THE TASK » Please quote every line word for word.
══ COLLECTED DATA ══
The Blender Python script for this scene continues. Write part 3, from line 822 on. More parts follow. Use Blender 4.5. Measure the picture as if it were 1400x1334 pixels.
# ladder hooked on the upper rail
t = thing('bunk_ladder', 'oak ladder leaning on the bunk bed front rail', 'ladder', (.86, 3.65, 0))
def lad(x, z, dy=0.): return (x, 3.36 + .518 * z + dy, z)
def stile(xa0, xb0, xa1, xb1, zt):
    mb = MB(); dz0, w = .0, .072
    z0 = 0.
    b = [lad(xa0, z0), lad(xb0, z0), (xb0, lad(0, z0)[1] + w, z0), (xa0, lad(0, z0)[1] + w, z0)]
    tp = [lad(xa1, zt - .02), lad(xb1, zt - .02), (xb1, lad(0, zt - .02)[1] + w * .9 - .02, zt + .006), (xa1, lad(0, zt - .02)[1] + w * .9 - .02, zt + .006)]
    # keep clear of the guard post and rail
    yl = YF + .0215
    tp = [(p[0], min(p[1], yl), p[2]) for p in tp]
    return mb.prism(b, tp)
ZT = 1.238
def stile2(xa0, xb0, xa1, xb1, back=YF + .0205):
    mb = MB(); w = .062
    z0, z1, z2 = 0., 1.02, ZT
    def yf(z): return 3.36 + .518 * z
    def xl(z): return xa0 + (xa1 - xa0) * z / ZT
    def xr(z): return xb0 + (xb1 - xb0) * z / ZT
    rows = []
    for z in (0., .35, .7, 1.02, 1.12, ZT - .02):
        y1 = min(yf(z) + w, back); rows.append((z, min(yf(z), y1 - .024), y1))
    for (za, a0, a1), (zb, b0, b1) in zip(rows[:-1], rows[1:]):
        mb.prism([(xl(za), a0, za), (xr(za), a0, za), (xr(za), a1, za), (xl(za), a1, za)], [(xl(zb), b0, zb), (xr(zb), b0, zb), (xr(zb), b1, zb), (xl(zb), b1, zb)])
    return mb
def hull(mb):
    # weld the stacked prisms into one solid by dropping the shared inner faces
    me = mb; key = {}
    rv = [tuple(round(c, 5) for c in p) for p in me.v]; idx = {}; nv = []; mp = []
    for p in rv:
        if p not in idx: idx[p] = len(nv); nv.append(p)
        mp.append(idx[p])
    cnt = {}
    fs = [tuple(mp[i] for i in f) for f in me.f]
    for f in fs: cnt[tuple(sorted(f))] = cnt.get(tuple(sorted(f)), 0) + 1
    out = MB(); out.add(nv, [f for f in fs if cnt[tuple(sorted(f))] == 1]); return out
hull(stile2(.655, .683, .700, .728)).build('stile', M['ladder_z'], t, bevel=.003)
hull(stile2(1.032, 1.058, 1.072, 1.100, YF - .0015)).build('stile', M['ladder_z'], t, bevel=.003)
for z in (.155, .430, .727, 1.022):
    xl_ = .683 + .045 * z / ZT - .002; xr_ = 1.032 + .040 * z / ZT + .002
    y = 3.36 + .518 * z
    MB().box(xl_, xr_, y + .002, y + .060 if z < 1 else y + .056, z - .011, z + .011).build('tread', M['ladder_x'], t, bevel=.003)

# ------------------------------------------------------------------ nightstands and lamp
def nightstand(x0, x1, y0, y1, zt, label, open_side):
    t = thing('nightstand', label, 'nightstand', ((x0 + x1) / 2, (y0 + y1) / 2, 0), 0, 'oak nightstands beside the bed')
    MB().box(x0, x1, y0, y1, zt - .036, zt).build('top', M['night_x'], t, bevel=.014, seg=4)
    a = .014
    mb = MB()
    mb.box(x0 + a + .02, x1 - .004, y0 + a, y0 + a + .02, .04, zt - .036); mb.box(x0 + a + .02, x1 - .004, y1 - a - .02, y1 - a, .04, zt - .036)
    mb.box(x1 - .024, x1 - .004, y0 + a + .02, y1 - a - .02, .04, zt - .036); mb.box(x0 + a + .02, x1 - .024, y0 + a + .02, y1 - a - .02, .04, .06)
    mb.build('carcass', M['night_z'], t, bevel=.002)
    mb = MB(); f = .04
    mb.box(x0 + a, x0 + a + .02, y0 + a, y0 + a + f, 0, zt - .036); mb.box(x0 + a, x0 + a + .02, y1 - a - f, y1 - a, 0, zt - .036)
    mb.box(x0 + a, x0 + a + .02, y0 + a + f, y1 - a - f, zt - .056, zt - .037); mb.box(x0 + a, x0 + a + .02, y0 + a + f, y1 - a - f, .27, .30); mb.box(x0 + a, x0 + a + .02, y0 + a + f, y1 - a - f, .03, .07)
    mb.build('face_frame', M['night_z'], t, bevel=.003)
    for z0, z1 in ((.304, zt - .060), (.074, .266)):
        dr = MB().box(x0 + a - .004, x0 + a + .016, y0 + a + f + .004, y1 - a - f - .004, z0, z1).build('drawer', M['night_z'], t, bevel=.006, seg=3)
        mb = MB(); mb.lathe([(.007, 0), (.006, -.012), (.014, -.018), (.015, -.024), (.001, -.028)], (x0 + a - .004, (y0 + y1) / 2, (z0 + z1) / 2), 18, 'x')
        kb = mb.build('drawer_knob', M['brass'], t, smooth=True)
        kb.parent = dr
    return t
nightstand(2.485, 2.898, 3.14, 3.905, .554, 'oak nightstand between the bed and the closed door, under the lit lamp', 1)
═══
RESULT »
The Blender Python script for this scene continues. Write part 3, from line 822 on. More parts follow. Use Blender 4.5. Measure the picture as if it were 1400x1334 pixels.
# ladder hooked on the upper rail
t = thing('bunk_ladder', 'oak ladder leaning on the bunk bed front rail', 'ladder', (.86, 3.65, 0))
def lad(x, z, dy=0.): return (x, 3.36 + .518 * z + dy, z)
def stile(xa0, xb0, xa1, xb1, zt):
    mb = MB(); dz0, w = .0, .072
    z0 = 0.
    b = [lad(xa0, z0), lad(xb0, z0), (xb0, lad(0, z0)[1] + w, z0), (xa0, lad(0, z0)[1] + w, z0)]
    tp = [lad(xa1, zt - .02), lad(xb1, zt - .02), (xb1, lad(0, zt - .02)[1] + w * .9 - .02, zt + .006), (xa1, lad(0, zt - .02)[1] + w * .9 - .02, zt + .006)]
    # keep clear of the guard post and rail
    yl = YF + .0215
    tp = [(p[0], min(p[1], yl), p[2]) for p in tp]
    return mb.prism(b, tp)
ZT = 1.238
def stile2(xa0, xb0, xa1, xb1, back=YF + .0205):
    mb = MB(); w = .062
    z0, z1, z2 = 0., 1.02, ZT
    def yf(z): return 3.36 + .518 * z
    def xl(z): return xa0 + (xa1 - xa0) * z / ZT
    def xr(z): return xb0 + (xb1 - xb0) * z / ZT
    rows = []
    for z in (0., .35, .7, 1.02, 1.12, ZT - .02):
        y1 = min(yf(z) + w, back); rows.append((z, min(yf(z), y1 - .024), y1))
    for (za, a0, a1), (zb, b0, b1) in zip(rows[:-1], rows[1:]):
        mb.prism([(xl(za), a0, za), (xr(za), a0, za), (xr(za), a1, za), (xl(za), a1, za)], [(xl(zb), b0, zb), (xr(zb), b0, zb), (xr(zb), b1, zb), (xl(zb), b1, zb)])
    return mb
def hull(mb):
    # weld the stacked prisms into one solid by dropping the shared inner faces
    me = mb; key = {}
    rv = [tuple(round(c, 5) for c in p) for p in me.v]; idx = {}; nv = []; mp = []
    for p in rv:
        if p not in idx: idx[p] = len(nv); nv.append(p)
        mp.append(idx[p])
    cnt = {}
    fs = [tuple(mp[i] for i in f) for f in me.f]
    for f in fs: cnt[tuple(sorted(f))] = cnt.get(tuple(sorted(f)), 0) + 1
    out = MB(); out.add(nv, [f for f in fs if cnt[tuple(sorted(f))] == 1]); return out
hull(stile2(.655, .683, .700, .728)).build('stile', M['ladder_z'], t, bevel=.003)
hull(stile2(1.032, 1.058, 1.072, 1.100, YF - .0015)).build('stile', M['ladder_z'], t, bevel=.003)
for z in (.155, .430, .727, 1.022):
    xl_ = .683 + .045 * z / ZT - .002; xr_ = 1.032 + .040 * z / ZT + .002
    y = 3.36 + .518 * z
    MB().box(xl_, xr_, y + .002, y + .060 if z < 1 else y + .056, z - .011, z + .011).build('tread', M['ladder_x'], t, bevel=.003)

# ------------------------------------------------------------------ nightstands and lamp
def nightstand(x0, x1, y0, y1, zt, label, open_side):
    t = thing('nightstand', label, 'nightstand', ((x0 + x1) / 2, (y0 + y1) / 2, 0), 0, 'oak nightstands beside the bed')
    MB().box(x0, x1, y0, y1, zt - .036, zt).build('top', M['night_x'], t, bevel=.014, seg=4)
    a = .014
    mb = MB()
    mb.box(x0 + a + .02, x1 - .004, y0 + a, y0 + a + .02, .04, zt - .036); mb.box(x0 + a + .02, x1 - .004, y1 - a - .02, y1 - a, .04, zt - .036)
    mb.box(x1 - .024, x1 - .004, y0 + a + .02, y1 - a - .02, .04, zt - .036); mb.box(x0 + a + .02, x1 - .024, y0 + a + .02, y1 - a - .02, .04, .06)
    mb.build('carcass', M['night_z'], t, bevel=.002)
    mb = MB(); f = .04
    mb.box(x0 + a, x0 + a + .02, y0 + a, y0 + a + f, 0, zt - .036); mb.box(x0 + a, x0 + a + .02, y1 - a - f, y1 - a, 0, zt - .036)
    mb.box(x0 + a, x0 + a + .02, y0 + a + f, y1 - a - f, zt - .056, zt - .037); mb.box(x0 + a, x0 + a + .02, y0 + a + f, y1 - a - f, .27, .30); mb.box(x0 + a, x0 + a + .02, y0 + a + f, y1 - a - f, .03, .07)
    mb.build('face_frame', M['night_z'], t, bevel=.003)
    for z0, z1 in ((.304, zt - .060), (.074, .266)):
        dr = MB().box(x0 + a - .004, x0 + a + .016, y0 + a + f + .004, y1 - a - f - .004, z0, z1).build('drawer', M['night_z'], t, bevel=.006, seg=3)
        mb = MB(); mb.lathe([(.007, 0), (.006, -.012), (.014, -.018), (.015, -.024), (.001, -.028)], (x0 + a - .004, (y0 + y1) / 2, (z0 + z1) / 2), 18, 'x')
        kb = mb.build('drawer_knob', M['brass'], t, smooth=True)
        kb.parent = dr
    return t
nightstand(2.485, 2.898, 3.14, 3.905, .554, 'oak nightstand between the bed and the closed door, under the lit lamp', 1)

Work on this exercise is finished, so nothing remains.